Rows from a 3D scene dataset:
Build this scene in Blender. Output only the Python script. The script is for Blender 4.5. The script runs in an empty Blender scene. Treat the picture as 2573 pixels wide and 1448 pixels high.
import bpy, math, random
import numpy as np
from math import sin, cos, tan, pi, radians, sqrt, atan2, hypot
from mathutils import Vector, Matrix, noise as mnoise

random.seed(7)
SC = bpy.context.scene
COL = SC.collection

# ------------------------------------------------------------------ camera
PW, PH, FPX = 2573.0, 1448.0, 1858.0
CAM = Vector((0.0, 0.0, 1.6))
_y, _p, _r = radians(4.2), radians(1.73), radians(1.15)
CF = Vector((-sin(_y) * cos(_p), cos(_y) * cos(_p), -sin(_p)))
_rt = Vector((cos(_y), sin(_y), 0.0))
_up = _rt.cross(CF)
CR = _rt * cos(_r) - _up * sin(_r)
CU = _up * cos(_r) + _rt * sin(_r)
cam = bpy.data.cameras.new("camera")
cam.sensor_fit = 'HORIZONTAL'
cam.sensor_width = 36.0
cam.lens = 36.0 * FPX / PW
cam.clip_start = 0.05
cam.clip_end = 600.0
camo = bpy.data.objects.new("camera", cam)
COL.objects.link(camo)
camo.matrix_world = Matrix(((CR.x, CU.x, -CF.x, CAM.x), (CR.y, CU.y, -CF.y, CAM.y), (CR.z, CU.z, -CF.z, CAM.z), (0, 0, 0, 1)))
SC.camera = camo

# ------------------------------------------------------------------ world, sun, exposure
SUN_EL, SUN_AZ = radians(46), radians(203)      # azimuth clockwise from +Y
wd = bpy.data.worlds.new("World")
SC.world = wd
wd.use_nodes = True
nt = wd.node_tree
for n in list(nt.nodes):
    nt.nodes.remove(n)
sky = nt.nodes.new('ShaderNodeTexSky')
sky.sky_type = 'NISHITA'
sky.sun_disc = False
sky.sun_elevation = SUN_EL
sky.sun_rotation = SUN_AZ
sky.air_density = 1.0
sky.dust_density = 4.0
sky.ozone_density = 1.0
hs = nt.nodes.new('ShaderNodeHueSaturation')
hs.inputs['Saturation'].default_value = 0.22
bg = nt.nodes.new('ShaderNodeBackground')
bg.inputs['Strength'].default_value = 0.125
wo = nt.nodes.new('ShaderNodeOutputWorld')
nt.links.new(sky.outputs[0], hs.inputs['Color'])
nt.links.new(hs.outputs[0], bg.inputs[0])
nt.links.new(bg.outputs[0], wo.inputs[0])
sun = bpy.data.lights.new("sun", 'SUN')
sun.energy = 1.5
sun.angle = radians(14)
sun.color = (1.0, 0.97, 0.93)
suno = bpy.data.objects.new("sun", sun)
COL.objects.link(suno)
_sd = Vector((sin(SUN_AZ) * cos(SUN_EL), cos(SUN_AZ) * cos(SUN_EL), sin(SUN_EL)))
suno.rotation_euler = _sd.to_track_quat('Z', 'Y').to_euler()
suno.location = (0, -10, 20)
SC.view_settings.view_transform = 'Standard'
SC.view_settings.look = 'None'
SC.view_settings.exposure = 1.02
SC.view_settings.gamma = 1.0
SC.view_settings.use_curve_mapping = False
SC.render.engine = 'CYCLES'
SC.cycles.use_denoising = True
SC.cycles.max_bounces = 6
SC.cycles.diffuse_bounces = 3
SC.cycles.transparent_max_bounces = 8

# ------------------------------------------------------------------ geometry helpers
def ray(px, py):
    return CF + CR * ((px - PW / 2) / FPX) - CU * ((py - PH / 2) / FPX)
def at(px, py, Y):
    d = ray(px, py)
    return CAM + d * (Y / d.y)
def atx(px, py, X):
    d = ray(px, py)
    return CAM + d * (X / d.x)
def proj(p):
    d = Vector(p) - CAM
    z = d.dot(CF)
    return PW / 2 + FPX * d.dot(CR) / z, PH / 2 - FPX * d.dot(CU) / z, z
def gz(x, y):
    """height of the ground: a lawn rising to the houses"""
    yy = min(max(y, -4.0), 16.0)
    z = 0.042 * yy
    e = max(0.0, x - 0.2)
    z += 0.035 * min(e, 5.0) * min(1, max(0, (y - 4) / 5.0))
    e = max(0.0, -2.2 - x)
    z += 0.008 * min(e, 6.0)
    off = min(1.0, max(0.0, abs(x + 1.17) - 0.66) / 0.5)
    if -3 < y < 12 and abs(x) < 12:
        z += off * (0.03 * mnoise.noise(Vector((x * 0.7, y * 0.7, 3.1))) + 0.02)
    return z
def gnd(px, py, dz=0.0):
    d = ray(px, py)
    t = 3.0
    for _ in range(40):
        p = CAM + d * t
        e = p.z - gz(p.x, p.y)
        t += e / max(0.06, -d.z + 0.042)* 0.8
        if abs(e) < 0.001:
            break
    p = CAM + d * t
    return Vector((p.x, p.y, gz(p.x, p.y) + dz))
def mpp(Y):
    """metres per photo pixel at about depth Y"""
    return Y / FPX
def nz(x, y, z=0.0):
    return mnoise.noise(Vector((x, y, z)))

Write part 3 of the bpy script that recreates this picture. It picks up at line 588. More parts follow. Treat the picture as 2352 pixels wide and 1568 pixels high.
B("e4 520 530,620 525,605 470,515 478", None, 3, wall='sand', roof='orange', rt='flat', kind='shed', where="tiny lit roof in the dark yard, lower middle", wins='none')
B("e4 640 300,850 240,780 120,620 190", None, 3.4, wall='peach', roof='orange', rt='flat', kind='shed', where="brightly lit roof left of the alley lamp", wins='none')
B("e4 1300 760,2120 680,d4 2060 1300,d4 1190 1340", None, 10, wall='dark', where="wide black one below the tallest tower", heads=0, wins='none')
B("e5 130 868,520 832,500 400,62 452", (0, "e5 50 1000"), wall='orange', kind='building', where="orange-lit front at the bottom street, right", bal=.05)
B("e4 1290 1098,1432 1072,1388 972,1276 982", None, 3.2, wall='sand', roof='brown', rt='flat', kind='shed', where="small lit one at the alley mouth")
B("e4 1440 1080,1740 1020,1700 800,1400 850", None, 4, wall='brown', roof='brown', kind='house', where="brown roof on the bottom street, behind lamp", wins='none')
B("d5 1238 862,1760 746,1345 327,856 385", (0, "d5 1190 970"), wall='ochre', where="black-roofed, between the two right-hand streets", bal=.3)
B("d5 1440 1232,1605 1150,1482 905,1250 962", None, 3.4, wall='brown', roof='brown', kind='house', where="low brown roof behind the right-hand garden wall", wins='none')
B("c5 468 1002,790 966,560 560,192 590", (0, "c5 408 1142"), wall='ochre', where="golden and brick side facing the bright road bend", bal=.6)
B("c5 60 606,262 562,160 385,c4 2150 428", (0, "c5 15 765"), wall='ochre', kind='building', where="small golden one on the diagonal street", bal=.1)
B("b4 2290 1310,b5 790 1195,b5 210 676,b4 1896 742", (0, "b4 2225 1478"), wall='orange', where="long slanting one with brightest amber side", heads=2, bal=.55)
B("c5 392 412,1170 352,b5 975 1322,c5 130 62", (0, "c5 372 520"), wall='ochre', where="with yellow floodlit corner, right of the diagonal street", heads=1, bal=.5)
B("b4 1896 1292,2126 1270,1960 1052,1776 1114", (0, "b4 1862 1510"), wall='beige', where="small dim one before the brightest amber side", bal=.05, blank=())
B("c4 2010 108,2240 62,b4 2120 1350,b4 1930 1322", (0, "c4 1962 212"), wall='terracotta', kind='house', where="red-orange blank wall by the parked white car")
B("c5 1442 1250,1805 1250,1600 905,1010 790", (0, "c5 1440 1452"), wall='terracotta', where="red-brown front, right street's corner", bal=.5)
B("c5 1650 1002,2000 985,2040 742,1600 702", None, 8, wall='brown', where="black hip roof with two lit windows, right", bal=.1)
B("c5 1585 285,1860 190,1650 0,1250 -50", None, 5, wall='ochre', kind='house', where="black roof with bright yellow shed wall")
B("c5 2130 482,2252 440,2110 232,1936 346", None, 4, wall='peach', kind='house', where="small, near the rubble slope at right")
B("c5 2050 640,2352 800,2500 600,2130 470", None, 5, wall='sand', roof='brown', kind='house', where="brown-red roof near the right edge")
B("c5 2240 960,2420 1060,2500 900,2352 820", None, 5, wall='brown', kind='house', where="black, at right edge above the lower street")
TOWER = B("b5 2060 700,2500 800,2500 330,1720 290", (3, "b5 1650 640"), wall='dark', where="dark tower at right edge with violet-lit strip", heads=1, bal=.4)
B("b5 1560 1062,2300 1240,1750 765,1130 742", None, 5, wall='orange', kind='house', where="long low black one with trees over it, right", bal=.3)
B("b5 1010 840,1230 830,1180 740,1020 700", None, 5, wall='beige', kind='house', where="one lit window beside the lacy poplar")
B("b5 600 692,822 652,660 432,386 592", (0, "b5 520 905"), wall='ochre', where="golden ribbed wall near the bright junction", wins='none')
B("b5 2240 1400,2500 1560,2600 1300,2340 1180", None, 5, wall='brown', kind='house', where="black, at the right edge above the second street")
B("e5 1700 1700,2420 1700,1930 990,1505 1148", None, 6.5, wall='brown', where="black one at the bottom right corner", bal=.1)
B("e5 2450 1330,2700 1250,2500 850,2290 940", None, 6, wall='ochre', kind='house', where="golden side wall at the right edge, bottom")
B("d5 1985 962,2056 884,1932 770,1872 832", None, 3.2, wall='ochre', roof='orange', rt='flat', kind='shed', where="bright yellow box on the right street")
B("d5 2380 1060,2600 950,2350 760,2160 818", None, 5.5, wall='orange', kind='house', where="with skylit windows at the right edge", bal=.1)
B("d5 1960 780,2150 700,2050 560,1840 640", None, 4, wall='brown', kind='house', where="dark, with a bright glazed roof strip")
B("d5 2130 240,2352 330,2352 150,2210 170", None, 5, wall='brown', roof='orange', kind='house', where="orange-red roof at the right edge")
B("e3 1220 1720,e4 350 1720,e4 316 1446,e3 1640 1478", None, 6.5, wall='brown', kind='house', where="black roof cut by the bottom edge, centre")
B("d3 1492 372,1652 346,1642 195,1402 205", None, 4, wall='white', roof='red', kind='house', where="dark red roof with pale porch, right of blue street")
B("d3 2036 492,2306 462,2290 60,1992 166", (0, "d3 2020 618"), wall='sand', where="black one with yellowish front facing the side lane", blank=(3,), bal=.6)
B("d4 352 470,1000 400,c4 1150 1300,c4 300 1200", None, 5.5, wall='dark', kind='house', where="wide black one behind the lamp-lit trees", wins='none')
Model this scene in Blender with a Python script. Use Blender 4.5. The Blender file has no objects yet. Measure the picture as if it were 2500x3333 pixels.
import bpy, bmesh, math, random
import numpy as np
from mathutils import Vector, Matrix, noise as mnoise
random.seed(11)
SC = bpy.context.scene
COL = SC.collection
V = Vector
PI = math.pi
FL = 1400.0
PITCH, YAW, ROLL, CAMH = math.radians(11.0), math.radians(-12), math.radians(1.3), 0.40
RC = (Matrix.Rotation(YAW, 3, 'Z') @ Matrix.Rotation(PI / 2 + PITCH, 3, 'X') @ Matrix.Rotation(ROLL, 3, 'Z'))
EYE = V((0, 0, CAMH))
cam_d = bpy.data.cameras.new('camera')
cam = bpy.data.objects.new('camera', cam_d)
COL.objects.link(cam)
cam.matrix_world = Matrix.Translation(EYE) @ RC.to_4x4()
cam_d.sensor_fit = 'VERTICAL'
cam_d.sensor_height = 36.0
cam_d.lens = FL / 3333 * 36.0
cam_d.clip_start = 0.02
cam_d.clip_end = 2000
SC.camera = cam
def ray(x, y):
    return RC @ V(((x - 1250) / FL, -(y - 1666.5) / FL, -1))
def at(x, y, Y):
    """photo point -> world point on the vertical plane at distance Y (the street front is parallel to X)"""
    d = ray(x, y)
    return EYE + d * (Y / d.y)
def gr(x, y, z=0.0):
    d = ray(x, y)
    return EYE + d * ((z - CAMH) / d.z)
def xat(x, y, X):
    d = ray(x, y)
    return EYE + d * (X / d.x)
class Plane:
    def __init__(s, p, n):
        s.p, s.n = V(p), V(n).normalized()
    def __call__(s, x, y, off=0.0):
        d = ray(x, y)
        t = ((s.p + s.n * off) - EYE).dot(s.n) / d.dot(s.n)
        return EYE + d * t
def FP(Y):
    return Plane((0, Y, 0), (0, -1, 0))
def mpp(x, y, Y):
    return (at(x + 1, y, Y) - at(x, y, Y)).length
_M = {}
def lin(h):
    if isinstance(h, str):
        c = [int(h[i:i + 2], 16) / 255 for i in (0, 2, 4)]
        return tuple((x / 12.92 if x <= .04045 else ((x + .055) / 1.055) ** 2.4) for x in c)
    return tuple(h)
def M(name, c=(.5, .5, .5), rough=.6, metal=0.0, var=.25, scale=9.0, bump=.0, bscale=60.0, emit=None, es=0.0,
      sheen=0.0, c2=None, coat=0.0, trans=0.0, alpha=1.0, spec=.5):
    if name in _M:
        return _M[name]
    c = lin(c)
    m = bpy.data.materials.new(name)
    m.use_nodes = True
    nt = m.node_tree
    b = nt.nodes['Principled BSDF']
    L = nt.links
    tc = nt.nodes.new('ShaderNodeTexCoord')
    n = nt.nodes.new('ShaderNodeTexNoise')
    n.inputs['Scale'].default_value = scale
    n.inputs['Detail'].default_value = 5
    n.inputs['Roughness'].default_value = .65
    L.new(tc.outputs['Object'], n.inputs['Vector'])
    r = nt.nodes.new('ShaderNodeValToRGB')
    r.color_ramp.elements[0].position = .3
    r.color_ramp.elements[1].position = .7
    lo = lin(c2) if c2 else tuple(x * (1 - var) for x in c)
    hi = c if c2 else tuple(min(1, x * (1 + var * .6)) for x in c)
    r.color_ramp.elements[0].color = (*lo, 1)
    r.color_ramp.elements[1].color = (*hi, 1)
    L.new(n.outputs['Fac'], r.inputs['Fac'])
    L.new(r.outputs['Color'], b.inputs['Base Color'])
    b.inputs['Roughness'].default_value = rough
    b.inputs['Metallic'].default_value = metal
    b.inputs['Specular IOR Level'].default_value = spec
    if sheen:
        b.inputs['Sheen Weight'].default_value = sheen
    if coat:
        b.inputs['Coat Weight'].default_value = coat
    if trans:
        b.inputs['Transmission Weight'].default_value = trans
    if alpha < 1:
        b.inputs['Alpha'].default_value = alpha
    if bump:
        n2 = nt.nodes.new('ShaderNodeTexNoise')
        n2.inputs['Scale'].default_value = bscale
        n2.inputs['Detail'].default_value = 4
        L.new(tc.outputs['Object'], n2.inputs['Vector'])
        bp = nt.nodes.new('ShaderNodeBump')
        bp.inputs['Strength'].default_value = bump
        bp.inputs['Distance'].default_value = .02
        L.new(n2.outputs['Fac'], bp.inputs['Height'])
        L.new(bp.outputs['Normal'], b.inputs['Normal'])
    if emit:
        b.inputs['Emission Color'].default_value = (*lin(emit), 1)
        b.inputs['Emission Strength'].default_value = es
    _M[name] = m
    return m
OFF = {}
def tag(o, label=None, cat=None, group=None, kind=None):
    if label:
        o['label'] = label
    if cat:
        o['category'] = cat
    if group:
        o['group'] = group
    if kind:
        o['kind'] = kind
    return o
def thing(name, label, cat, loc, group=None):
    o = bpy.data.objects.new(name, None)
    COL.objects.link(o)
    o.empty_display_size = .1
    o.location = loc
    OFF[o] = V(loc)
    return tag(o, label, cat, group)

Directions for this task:
Filter the listing above for the string "Treat" and copy every matching line.

Task result:
Build this scene in Blender. Output only the Python script. The script is for Blender 4.5. The script runs in an empty Blender scene. Treat the picture as 2573 pixels wide and 1448 pixels high.
Write part 3 of the bpy script that recreates this picture. It picks up at line 588. More parts follow. Treat the picture as 2352 pixels wide and 1568 pixels high.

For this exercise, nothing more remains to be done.